Dat God ons aardse, geschapen leven belangrijk vindt en het wil verbinden aan zijn heiligheid, zie je ook in de belofte van een lichamelijke opstanding, en van een lichamelijke, schepselmatige eeuwigheid. God is en blijft de Schepper die een plezier heeft in materie. De nieuwe wereld straks is een nieuwe schepping. Niet een geestelijke wereld maar een geschapen wereld.
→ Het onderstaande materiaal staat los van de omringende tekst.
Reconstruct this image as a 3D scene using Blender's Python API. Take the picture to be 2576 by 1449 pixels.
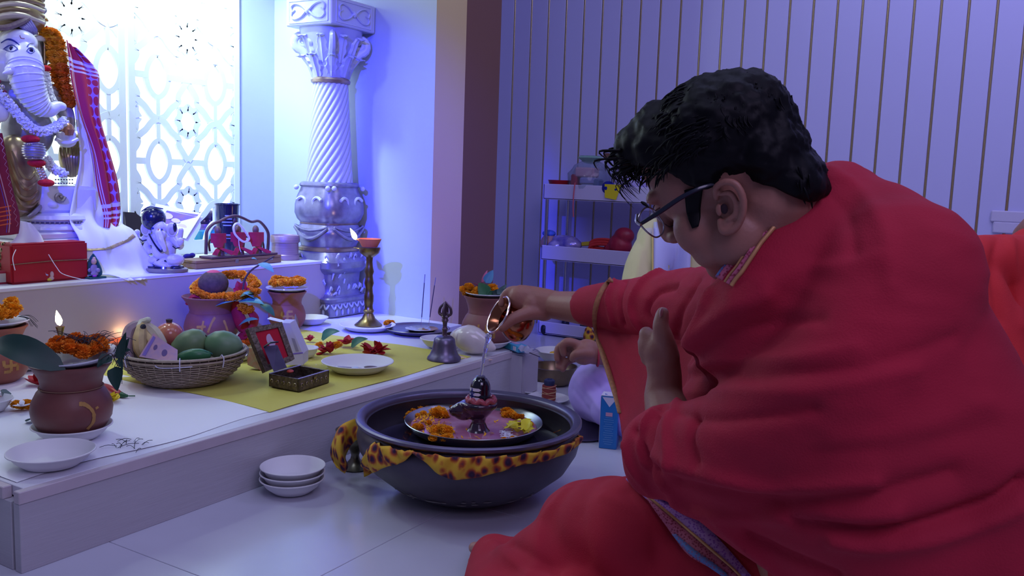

Wie nu met afbraak van het lichaam te maken heeft, onomkeerbare beschadiging of onomkeerbare ingrepen in het lichaam, mag bedenken dat God mens werd om juist het geschapene te redden.

 

    Worsteling

Dat God daar mee bezig is (het geschapene weer met zijn heiligheid verbinden) merk je toch ook in de worsteling met de zonde? Omdat God zich niet neerlegt bij de ontkoppeling van ons aardse leven en zijn heiligheid voel je die strijd in je. Juist daarom is er die spanning en heb je die spannende vragen: hoe moet ik als gelovige met het geschapene omgaan? Bedenk maar eens hoe dat in jouw leven gaat. Hoe ga jij op vakantie? Hoe drink jij dat glaasje wijn? Geniet jij van het leven hier op aarde? Hoe verbind jij dat aan God? En baal jij ervan wanneer je iets in je leven niet aan God kunt verbinden? Ook in mijn leven is dit een worsteling: die verbinding van het lichamelijke, het aardse aan de heilige God. Tegelijk is dit mijn diepste wens, dat op een dag het geschapene en het heilige volmaakt in mij verenigd zijn.

 

De sleutel tot een vroom leven: de verkondiging van Christus

Het geheim van zo’n leven is Jezus Christus, dat is het evangelie van 1 Timoteüs 3:16. In Hem bestaat dit al. God werkt het dus, in u, in jou, in mij. En de sleutel tot zo’n leven is de verkondiging. Want hoe krijgt zo’n vroom leven nu al vorm in je bestaan? Antwoord: door de verkondiging van Christus. Het geheim van een vroom leven is Christus en de sleutel tot een vroom leven is de verkondiging van Christus. Kijk maar naar wat Paulus aan Timoteüs schrijft in hoofdstuk 3 en 4. Wie in de kerk wil dienen moet dit evangelie vasthouden (3:9). Timoteüs zelf moet uit dit evangelie leven: ‘mocht ik worden opgehouden, dan weet je hoe je je moet gedragen in het huis van God’ (3:14-15). Ook hijzelf moet dit evangelie aan de broeders en zusters voorhouden; geen bakerpraatjes, geen verzinsels, maar het evangelie van Gods Zoon die mens werd (4:6-8). En Paulus sluit af met: dit is de boodschap, hiervoor zwoegen en strijden wij, dit is onze redding (4:9-10). De sleutel tot een leven waarin het geschapene steeds meer verbonden raakt met het heilige van God is de verkondiging van Christus. Want als je maar vaak genoeg hoort hoe heerlijk dit in Christus verbonden is, hoe meer je er zelf naar gaat verlangen. Broeders en zusters, jongens en meisjes, iedereen hier: laat je dit evangelie verkondigen. Ik heb u dat verkondigd, Pier zal het u verkondigen. De verkondiging gaat door. Zo nemen we vandaag afscheid van elkaar. In de wetenschap dat ook dit stukje van de geschapen werkelijkheid -afscheid nemen- verbonden is met het heilige van God. Amen.